**Aim of the task:** Return all the data, word for word.

**Dataset section:**
■ ■ ■
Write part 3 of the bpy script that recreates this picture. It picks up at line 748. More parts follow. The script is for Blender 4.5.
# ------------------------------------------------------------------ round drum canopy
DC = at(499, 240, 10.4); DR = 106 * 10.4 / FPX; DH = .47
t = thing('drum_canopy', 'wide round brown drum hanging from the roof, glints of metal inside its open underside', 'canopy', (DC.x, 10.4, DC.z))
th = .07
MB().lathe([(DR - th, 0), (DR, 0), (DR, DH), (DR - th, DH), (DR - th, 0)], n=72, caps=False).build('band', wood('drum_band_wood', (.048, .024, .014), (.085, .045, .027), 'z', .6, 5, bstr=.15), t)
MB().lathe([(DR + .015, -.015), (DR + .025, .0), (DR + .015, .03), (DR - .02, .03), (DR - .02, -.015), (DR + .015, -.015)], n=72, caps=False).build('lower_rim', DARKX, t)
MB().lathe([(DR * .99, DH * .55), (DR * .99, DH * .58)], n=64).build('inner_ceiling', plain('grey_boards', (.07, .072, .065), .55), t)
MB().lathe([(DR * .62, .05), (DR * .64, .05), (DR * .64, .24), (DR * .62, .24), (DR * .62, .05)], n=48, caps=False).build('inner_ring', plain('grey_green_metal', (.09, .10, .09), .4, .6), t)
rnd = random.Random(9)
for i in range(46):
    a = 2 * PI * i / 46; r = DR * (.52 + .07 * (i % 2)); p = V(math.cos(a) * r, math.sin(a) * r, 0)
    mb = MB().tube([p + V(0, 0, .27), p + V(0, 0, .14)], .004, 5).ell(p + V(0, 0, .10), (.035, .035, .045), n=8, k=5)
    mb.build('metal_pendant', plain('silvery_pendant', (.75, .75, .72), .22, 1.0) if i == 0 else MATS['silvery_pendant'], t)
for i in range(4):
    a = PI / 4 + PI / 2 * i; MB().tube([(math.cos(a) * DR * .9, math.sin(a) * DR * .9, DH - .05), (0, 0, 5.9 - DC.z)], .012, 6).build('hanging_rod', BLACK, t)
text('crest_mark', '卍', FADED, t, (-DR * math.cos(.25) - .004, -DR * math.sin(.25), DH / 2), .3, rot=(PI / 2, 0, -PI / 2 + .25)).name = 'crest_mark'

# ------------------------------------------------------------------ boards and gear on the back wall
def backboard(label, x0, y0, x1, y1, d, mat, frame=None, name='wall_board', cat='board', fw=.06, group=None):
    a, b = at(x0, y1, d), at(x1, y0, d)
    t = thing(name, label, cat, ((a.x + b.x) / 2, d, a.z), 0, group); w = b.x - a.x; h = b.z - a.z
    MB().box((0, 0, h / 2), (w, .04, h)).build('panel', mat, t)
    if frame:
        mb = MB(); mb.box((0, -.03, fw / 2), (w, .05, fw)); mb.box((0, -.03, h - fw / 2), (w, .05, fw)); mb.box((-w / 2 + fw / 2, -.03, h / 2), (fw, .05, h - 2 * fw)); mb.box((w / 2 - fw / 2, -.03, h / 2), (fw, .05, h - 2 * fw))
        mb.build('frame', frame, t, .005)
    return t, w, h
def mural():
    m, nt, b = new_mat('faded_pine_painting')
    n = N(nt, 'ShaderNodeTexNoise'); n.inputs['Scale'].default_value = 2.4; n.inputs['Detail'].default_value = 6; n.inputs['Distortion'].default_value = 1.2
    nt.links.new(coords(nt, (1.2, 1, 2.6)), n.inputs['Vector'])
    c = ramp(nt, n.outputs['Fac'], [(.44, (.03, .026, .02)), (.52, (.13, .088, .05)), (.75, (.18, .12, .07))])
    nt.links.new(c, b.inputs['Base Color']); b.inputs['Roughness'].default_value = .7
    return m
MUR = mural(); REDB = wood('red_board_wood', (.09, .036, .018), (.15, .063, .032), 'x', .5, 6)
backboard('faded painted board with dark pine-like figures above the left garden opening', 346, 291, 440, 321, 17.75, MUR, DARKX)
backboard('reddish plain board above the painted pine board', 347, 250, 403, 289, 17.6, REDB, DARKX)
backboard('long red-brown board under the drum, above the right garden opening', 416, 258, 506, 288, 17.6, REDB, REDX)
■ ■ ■
**Output of the task:**
Write part 3 of the bpy script that recreates this picture. It picks up at line 748. More parts follow. The script is for Blender 4.5.
# ------------------------------------------------------------------ round drum canopy
DC = at(499, 240, 10.4); DR = 106 * 10.4 / FPX; DH = .47
t = thing('drum_canopy', 'wide round brown drum hanging from the roof, glints of metal inside its open underside', 'canopy', (DC.x, 10.4, DC.z))
th = .07
MB().lathe([(DR - th, 0), (DR, 0), (DR, DH), (DR - th, DH), (DR - th, 0)], n=72, caps=False).build('band', wood('drum_band_wood', (.048, .024, .014), (.085, .045, .027), 'z', .6, 5, bstr=.15), t)
MB().lathe([(DR + .015, -.015), (DR + .025, .0), (DR + .015, .03), (DR - .02, .03), (DR - .02, -.015), (DR + .015, -.015)], n=72, caps=False).build('lower_rim', DARKX, t)
MB().lathe([(DR * .99, DH * .55), (DR * .99, DH * .58)], n=64).build('inner_ceiling', plain('grey_boards', (.07, .072, .065), .55), t)
MB().lathe([(DR * .62, .05), (DR * .64, .05), (DR * .64, .24), (DR * .62, .24), (DR * .62, .05)], n=48, caps=False).build('inner_ring', plain('grey_green_metal', (.09, .10, .09), .4, .6), t)
rnd = random.Random(9)
for i in range(46):
    a = 2 * PI * i / 46; r = DR * (.52 + .07 * (i % 2)); p = V(math.cos(a) * r, math.sin(a) * r, 0)
    mb = MB().tube([p + V(0, 0, .27), p + V(0, 0, .14)], .004, 5).ell(p + V(0, 0, .10), (.035, .035, .045), n=8, k=5)
    mb.build('metal_pendant', plain('silvery_pendant', (.75, .75, .72), .22, 1.0) if i == 0 else MATS['silvery_pendant'], t)
for i in range(4):
    a = PI / 4 + PI / 2 * i; MB().tube([(math.cos(a) * DR * .9, math.sin(a) * DR * .9, DH - .05), (0, 0, 5.9 - DC.z)], .012, 6).build('hanging_rod', BLACK, t)
text('crest_mark', '卍', FADED, t, (-DR * math.cos(.25) - .004, -DR * math.sin(.25), DH / 2), .3, rot=(PI / 2, 0, -PI / 2 + .25)).name = 'crest_mark'

# ------------------------------------------------------------------ boards and gear on the back wall
def backboard(label, x0, y0, x1, y1, d, mat, frame=None, name='wall_board', cat='board', fw=.06, group=None):
    a, b = at(x0, y1, d), at(x1, y0, d)
    t = thing(name, label, cat, ((a.x + b.x) / 2, d, a.z), 0, group); w = b.x - a.x; h = b.z - a.z
    MB().box((0, 0, h / 2), (w, .04, h)).build('panel', mat, t)
    if frame:
        mb = MB(); mb.box((0, -.03, fw / 2), (w, .05, fw)); mb.box((0, -.03, h - fw / 2), (w, .05, fw)); mb.box((-w / 2 + fw / 2, -.03, h / 2), (fw, .05, h - 2 * fw)); mb.box((w / 2 - fw / 2, -.03, h / 2), (fw, .05, h - 2 * fw))
        mb.build('frame', frame, t, .005)
    return t, w, h
def mural():
    m, nt, b = new_mat('faded_pine_painting')
    n = N(nt, 'ShaderNodeTexNoise'); n.inputs['Scale'].default_value = 2.4; n.inputs['Detail'].default_value = 6; n.inputs['Distortion'].default_value = 1.2
    nt.links.new(coords(nt, (1.2, 1, 2.6)), n.inputs['Vector'])
    c = ramp(nt, n.outputs['Fac'], [(.44, (.03, .026, .02)), (.52, (.13, .088, .05)), (.75, (.18, .12, .07))])
    nt.links.new(c, b.inputs['Base Color']); b.inputs['Roughness'].default_value = .7
    return m
MUR = mural(); REDB = wood('red_board_wood', (.09, .036, .018), (.15, .063, .032), 'x', .5, 6)
backboard('faded painted board with dark pine-like figures above the left garden opening', 346, 291, 440, 321, 17.75, MUR, DARKX)
backboard('reddish plain board above the painted pine board', 347, 250, 403, 289, 17.6, REDB, DARKX)
backboard('long red-brown board under the drum, above the right garden opening', 416, 258, 506, 288, 17.6, REDB, REDX)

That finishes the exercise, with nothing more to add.